# Start of Source records

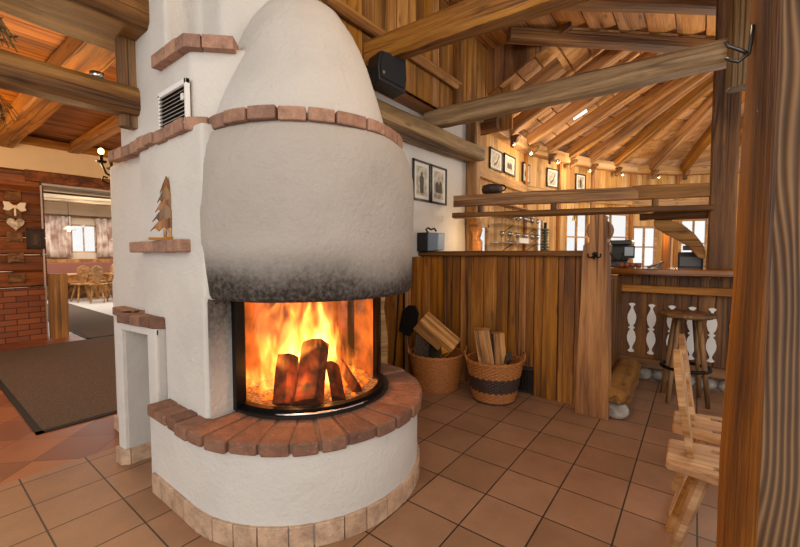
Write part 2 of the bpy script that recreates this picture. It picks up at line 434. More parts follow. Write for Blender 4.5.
def planks(x0, x1, z0, z1, t, width=.16, gap=.006, vary=.3, y=0, amp=.004, skip=None):
    """vertical boards in the XZ plane facing -Y"""
    mb = MB(); x = x0
    while x < x1 - .02:
        w = min(width * random.uniform(1 - vary, 1 + vary), x1 - x)
        if x1 - x - w < .04: w = x1 - x
        za = z0
        if skip and skip(x + w / 2): za = skip(x + w / 2)
        n = 8; yo = random.uniform(-amp, amp) - 0
        vs = []
        for i in range(n + 1):
            z = za + (z1 - za) * i / n
            e0 = noise.noise(Vector((x * 9, z * 1.5, 1))) * .006; e1 = noise.noise(Vector(((x + w) * 9, z * 1.5, 1))) * .006
            for (px, py) in ((x + gap / 2 + e0, y + yo), (x + w - gap / 2 + e1, y + yo), (x + w - gap / 2 + e1, y + t), (x + gap / 2 + e0, y + t)):
                vs.append((px, py, z))
        fs = [(i * 4 + k, i * 4 + (k + 1) % 4, (i + 1) * 4 + (k + 1) % 4, (i + 1) * 4 + k) for i in range(n) for k in range(4)]
        fs += [(0, 1, 2, 3), (n * 4 + 3, n * 4 + 2, n * 4 + 1, n * 4)]
        mb.add(vs, fs); x += w
    return mb

def brick_run(mb, pts, depth, z0, z1, bl_=.13, gap=.008, jit=.005, inward=None):
    """bricks following a polyline; outer face on the line, body to the left of travel"""
    pts = [Vector((*p, 0)) for p in pts]
    acc = [0]
    for a, b in zip(pts, pts[1:]): acc.append(acc[-1] + (b - a).length)
    tot = acc[-1]; n = max(1, round(tot / bl_)); 
    def at(s):
        s = max(0, min(tot, s))
        for i in range(len(pts) - 1):
            if s <= acc[i + 1] + 1e-9:
                t = (s - acc[i]) / (acc[i + 1] - acc[i]); return pts[i].lerp(pts[i + 1], t), (pts[i + 1] - pts[i]).normalized()
    cuts = [0] + [tot * (i + random.uniform(-.12, .12)) / n for i in range(1, n)] + [tot]
    for a, b in zip(cuts, cuts[1:]):
        (p, d1), (q, d2) = at(a + gap / 2 + 1e-4), at(b - gap / 2 - 1e-4)
        m_, dm = at((a + b) / 2)
        n1 = Vector((-d1.y, d1.x, 0)); n2 = Vector((-d2.y, d2.x, 0)); nm = Vector((-dm.y, dm.x, 0))
        o = random.uniform(-jit, jit); za = z0 + random.uniform(-jit, jit); zb = z1 + random.uniform(-jit, jit) * .6
        bot = [p - n1 * o, m_ - nm * o, q - n2 * o, q + n2 * depth, m_ + nm * depth, p + n1 * depth]
        vs = [Vector((v.x, v.y, za)) for v in bot] + [Vector((v.x, v.y, zb)) for v in bot]
        mb.add(vs, [(5, 4, 3, 2, 1, 0), (6, 7, 8, 9, 10, 11)] + [(i, (i + 1) % 6, 6 + (i + 1) % 6, 6 + i) for i in range(6)])
    return mb

def arc(cx, cy, r, a0, a1, n=24):
    return [(cx + r * math.cos(a0 + (a1 - a0) * i / n), cy + r * math.sin(a0 + (a1 - a0) * i / n)) for i in range(n + 1)]

# ---------------------------------------------------------------- floor
mb = MB().box(-3.07, 3.2, -2.5, 11.5, -.1, 0)
struct(obj('floor', mb, M['tile']))
mb = MB().box(-8.1, -3.07, -2.5, 6, -.1, 0)
struct(obj('floor', mb, M['diag']))
mb = MB().box(-17, -8.1, -1, 7, -.1, 0)
struct(obj('floor', mb, M['slab']))

def carpet(x0, x1, y0, y1, label, edge=True):
    t = empty('carpet', ((x0 + x1) / 2, (y0 + y1) / 2, 0), label=label, cat='carpet')
    hx, hy = (x1 - x0) / 2, (y1 - y0) / 2
    obj('pile', MB().box(-hx + .04, hx - .04, -hy + .04, hy - .04, .001, .014), M['carpet'], t, bevel=.004)
    e = MB().box(-hx, hx, -hy, -hy + .045, .001, .009).box(-hx, hx, hy - .045, hy, .001, .009).box(-hx, -hx + .045, -hy, hy, .001, .009).box(hx - .045, hx, -hy, hy, .001, .009)
    obj('rubber_edge', e, M['carpet_edge'], t)
    return t
carpet(-7.3, -3.72, .56, 3.6, 'large brown doormat carpet with black edge on the terracotta floor')
carpet(-13.4, -7.34, 1.72, 2.7, 'dark brown runner leading through the doorway into the dining room')

# ---------------------------------------------------------------- fireplace
fp = empty('fireplace', (-1.85, 1.46, 0), label='round white plastered fireplace with curved glass door and domed hood', cat='fireplace')
FX, FY = -1.85, 1.46
def F(name, mb, mat, **kw):
    mb.v = [(v[0] - FX, v[1] - FY, v[2]) for v in mb.v]
    return obj(name, mb, mat, fp, **kw)

HY = 1.485
def dshape(r, x0, back, n=30):
    """straight front along X then half circle, closed at the back"""
    return [(x0, HY - r)] + arc(FX, HY, r, -PI / 2, PI / 2, n) + [(FX, back), (x0, back)]
F('hearth_wall', MB().prism(dshape(.668, -2.31, 2.12), .0, .435, 'XY'), M['plaster'], smooth=True, angle=.6)
sk = MB(); brick_run(sk, [(-2.325, HY - .684)] + arc(FX, HY, .684, -PI / 2, PI / 2, 40), .02, 0, .105, .125, .005, .001)
brick_run(sk, [(-2.325, .97), (-2.325, HY - .684)], .02, 0, .105, .12, .005, .001)
F('hearth_skirting', sk, M['skirt'], bevel=.003)
br = MB(); brick_run(br, [(-2.325, HY - .70), (FX, HY - .70)], .135, .432, .49, .118, .01, .007)
brick_run(br, arc(FX, HY, .70, -PI / 2, PI / 2, 60), .285, .43, .490, .138, .014, .006)
F('brick_slab', br, M['brick'], bevel=.009, seg=2)
F('slab_mortar', MB().prism(dshape(.678, -2.315, 2.12), .432, .479, 'XY'), M['mortar'])

# chimney breast, hollow where the fire burns
cb = MB()
cb.box(-2.36, -1.885, .9, 1.06, 0, 1.10)
cb.box(-2.36, -2.26, .95, 2.05, 0, 1.10)
cb.box(-2.36, -1.885, 1.95, 2.12, 0, 1.10)
cb.box(-3.40, -2.36, 1.12, 2.05, 0, 1.0)
cb.box(-3.40, -2.82, .95, 1.2, 0, 1.0)
cb.prism([(-3.40, .95), (-2.69, .95), (-2.64, .9), (-2.33, .9), (-2.33, 2.05), (-3.40, 2.05)], .92, 1.12, 'XY')
cb.prism([(-3.36, .95), (-2.69, .95), (-2.64, .9), (-1.87, .9), (-1.85, 1.3), (-1.9, 2.05), (-3.36, 2.05)], 1.085, 1.93, 'XY')
cb.prism([(-2.98, .91), (-1.99, .91), (-1.66, 1.24), (-1.75, 1.48), (-2.25, 2.0), (-2.98, 2.05)], 1.9, 2.32, 'XY')
cb.prism([(-2.98, .91), (-2.26, .91), (-2.26, 1.10), (-2.02, 1.08), (-1.74, 1.36), (-1.8, 1.5), (-2.3, 1.95), (-2.98, 2.05)], 2.3, 4.0, 'XY')
F('chimney_breast', cb, M['plaster'], remesh=.016)
F('sooty_recess', MB().box(-1.888, -1.878, .915, 1.07, .49, 1.08), M['sootwall'])

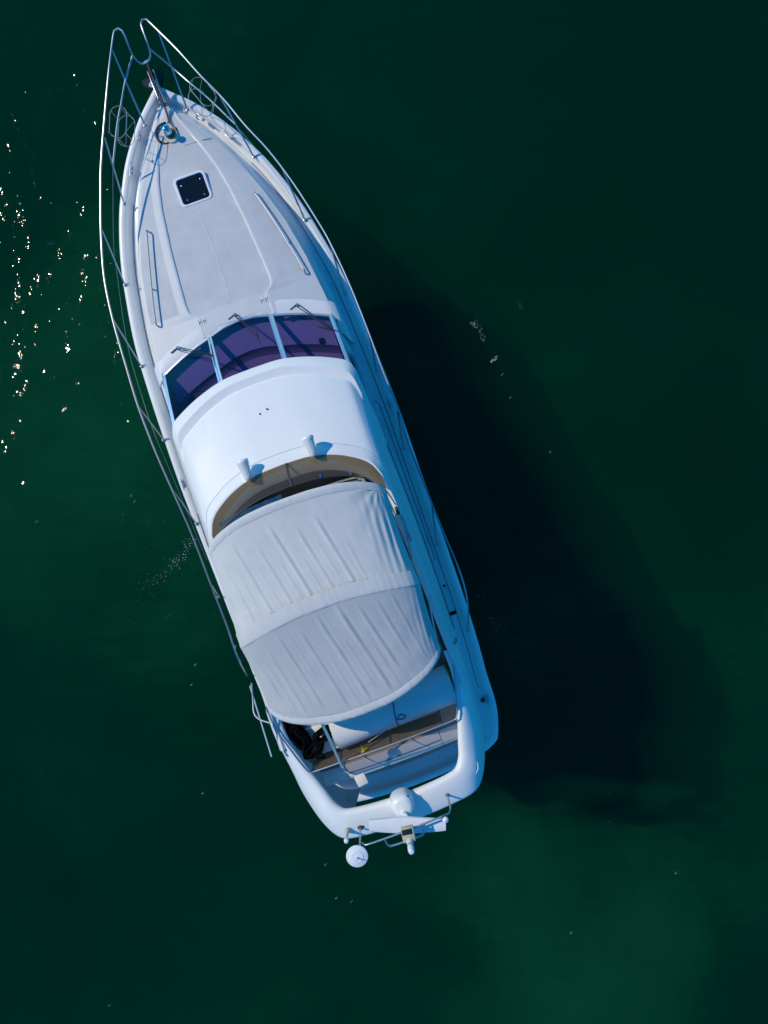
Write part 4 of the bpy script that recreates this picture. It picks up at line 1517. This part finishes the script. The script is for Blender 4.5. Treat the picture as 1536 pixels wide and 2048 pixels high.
def deck_bits():
    for (px, py, z, r) in [(888, 1171, 1.47, .04), (966, 1400, 1.44, .05)]:
        MB().lathe([(r, 0), (r, .008), (r * .6, .012)], L(px, py, z), seg=18).build("filler_cap", M['vinyl'], yacht)
    c = L(353, 262, 2.36)
    MB().box((c[0], c[1], trunk_z(c[0], c[1]) + .005), (.07, .07, .02), rz=.3, bevel=.005).build("foot_switch", M['black'], yacht)
    # side trim along the flybridge overhang
    for s in (1, -1):
        pts = [(s * 1.803, -.7, 3.345), (s * 1.838, -2, 3.292), (s * 1.835, -3.2, 3.272), (s * 1.812, -4.2, 3.272)]
        MB().tube(crv(pts, 30), .010, 6).build("overhang_trim", M['seam'], yacht)
        # side handrail along the house
        pts = [(s * 1.90, .3, 2.2), (s * 1.96, .2, 2.22), (s * 1.97, -.6, 2.2), (s * 1.97, -2.8, 2.12), (s * 1.95, -3.0, 2.1), (s * 1.88, -3.05, 2.08)]
        MB().tube(crv(pts, 30), .014, 8).build("house_handrail", M['steel'], yacht)
    for k in range(8):
        p = L(766 + k * 2.1, 918 + k * 6.2, 3.62)
        MB().box((p[0], p[1], p[2]), (.02, .026, .012)).build("vent_slot", M['seam'], yacht)


deck_bits()


def windlass():
    e = part("windlass")
    cx, cy = -.045, 6.38
    z = trunk_z(cx, cy)
    ring = crv([(cx - .13, cy - .02, 0), (cx - .12, cy + .12, 0), (cx - .04, cy + .19, 0), (cx + .06, cy + .17, 0), (cx + .13, cy + .05, 0), (cx + .13, cy - .10, 0), (cx + .05, cy - .19, 0), (cx - .06, cy - .17, 0)], 36, closed=True)
    def rg(k, h):
        return [((p[0] - cx) * k + cx, (p[1] - cy) * k + cy, z + h) for p in ring]
    rows = [rg(1.0, -.03), rg(1.02, .03), rg(.95, .06), rg(.80, .065)]
    mb = MB().loft(rows, closed=True)
    mb.cap(rows[-1])
    mb.build("windlass_base", M['cream'], e)
    # grey moulded well around its port side
    w_ = [(cx - .06 + .21 * math.cos(a), cy + .04 + .20 * math.sin(a), z + .006) for a in np.linspace(math.radians(75), math.radians(265), 18)]
    MB().tube(w_, .024, 8).build("windlass_well", M['vinyl'], e)
    MB().lathe([(.10, .05), (.105, .075), (.08, .09), (.085, .11), (.06, .12)], (cx - .0, cy - .02, z), seg=26).build("gypsy", M['rust'], e)
    MB().lathe([(.075, .11), (.08, .135), (.055, .16), (.05, .21), (.068, .245), (.07, .262), (.055, .275), (.0, .277)], (cx - .015, cy - .01, z), seg=28).build("capstan_drum", M['chrome'], e)
    MB().lathe([(.016, 0), (.012, .006)], (cx - .015, cy - .01, z + .277), seg=10).build("capstan_socket", M['black'], e)


windlass()


def bow_roller():
    e = part("bow_roller")
    a = (.02, 7.05); b = (.005, 7.62)
    for s in (-1, 1):
        MB().box((.015 + s * .055, 7.34, 2.37), (.014, .66, .09), rz=.03, bevel=.004).build("roller_cheek", M['alu'], e)
    MB().box((.015, 7.30, 2.325), (.12, .6, .012), rz=.03).build("roller_plate", M['alu'], e)
    MB().lathe([(.045, -.045), (.03, -.02), (.025, 0), (.03, .02), (.045, .045)], (.005, 7.60, 2.37), axis=(1, 0, 0), seg=18).build("roller_wheel", M['black'], e)


bow_roller()


# ------------------------------------------------------------------ things lying on the yacht (their own objects)
def lone(name, label, cat, group=None):
    return dict(name=name, label=label, cat=cat, group=group)


def root_at(name, label, cat, base):
    o = bpy.data.objects.new(name, None)
    p = RM @ Vector(base)
    o.location = p
    o.rotation_euler = (0, 0, HEAD)
    COL.objects.link(o)
    o["label"] = label
    o["category"] = cat
    return o


def rel(mb, base):
    mb.v = [(a - base[0], b - base[1], c - base[2]) for a, b, c in mb.v]
    return mb


def anchor():
    base = (.01, 7.5, 2.2)
    r = root_at("anchor", "dark plough anchor stowed on the bow roller with its rusty chain", "anchor", base)
    mb = MB()
    rows = []
    for (x, y, z, w_, h) in [(.03, 7.00, 2.44, .018, .03), (.02, 7.25, 2.43, .02, .035), (.0, 7.6, 2.43, .02, .04), (-.005, 7.80, 2.40, .018, .05), (-.01, 7.88, 2.30, .016, .06)]:
        rows.append([(x - w_, y, z - h), (x + w_, y, z - h), (x + w_, y, z + h), (x - w_, y, z + h)])
    mb.loft(rows, closed=True); mb.cap(rows[0]); mb.cap(rows[-1])
    rel(mb, base).build("shank", M['galv'], r, angle=30)
    # two plough blades, pointed leaves set in a V
    for outline in ([(304, 159), (311, 150), (312, 143), (317, 138), (323, 141), (327, 150), (326, 162), (325, 172), (325, 183), (316, 181), (308, 168)],
                    [(304, 157), (295, 157), (287, 159), (284, 165), (289, 172), (296, 175), (302, 176), (306, 167)]):
        zs = [2.30 - .010 * math.hypot(p[0] - 304, p[1] - 158) for p in outline]
        c = crv(LP(outline, zs), 30, closed=True)
        mb = MB()
        dn = [(q[0], q[1], q[2] - .016) for q in c]
        mb.cap(c); mb.cap(dn[::-1]); mb.loft([c, dn], closed=True)
        rel(mb, base).build("fluke", M['galv'], r, angle=40)
    c = crv(LP([(303, 160), (297, 171), (304, 174), (307, 168)], 2.315), 16, closed=True)
    mb = MB().cap(c).loft([c, [(q[0], q[1], q[2] - .03) for q in c]], closed=True)
    rel(mb, base).build("fluke_root", M['alu'], r, angle=40)
    mb = MB()
    mb.lathe([(.025, -.03), (.025, .03)], (-.005, 7.86, 2.40), axis=(1, 0, 0), seg=14)
    rel(mb, base).build("shackle", M['chrome'], r)
    # chain of links from the shackle to the windlass
    pts = crv([(.03, 7.16, 2.49), (.03, 7.0, 2.45), (.03, 6.8, 2.41), (.02, 6.6, 2.44), (.055, 6.42, 2.47), (.075, 6.34, 2.46)], 34)
    mb = MB()
    for i in range(len(pts) - 1):
        a, b = pts[i], pts[i + 1]
        d = (b - a) / np.linalg.norm(b - a)
        sdv = np.cross(d, [0, 0, 1]); sdv /= np.linalg.norm(sdv)
        o2 = sdv if i % 2 == 0 else np.cross(sdv, d)
        c = (a + b) / 2
        lp = []
        for q in np.linspace(0, 2 * math.pi, 10, endpoint=False):
            lp.append(c + d * .026 * math.cos(q) + o2 * .017 * math.sin(q))
        mb.tube(lp, .0062, 5, closed=True)
    rel(mb, base).build("chain", M['rust'], r)


anchor()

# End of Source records

• Objective: Find the lines containing "Blender" and pull them out.

• Response:
Write part 2 of the bpy script that recreates this picture. It picks up at line 434. More parts follow. Write for Blender 4.5.
Write part 4 of the bpy script that recreates this picture. It picks up at line 1517. This part finishes the script. The script is for Blender 4.5. Treat the picture as 1536 pixels wide and 2048 pixels high.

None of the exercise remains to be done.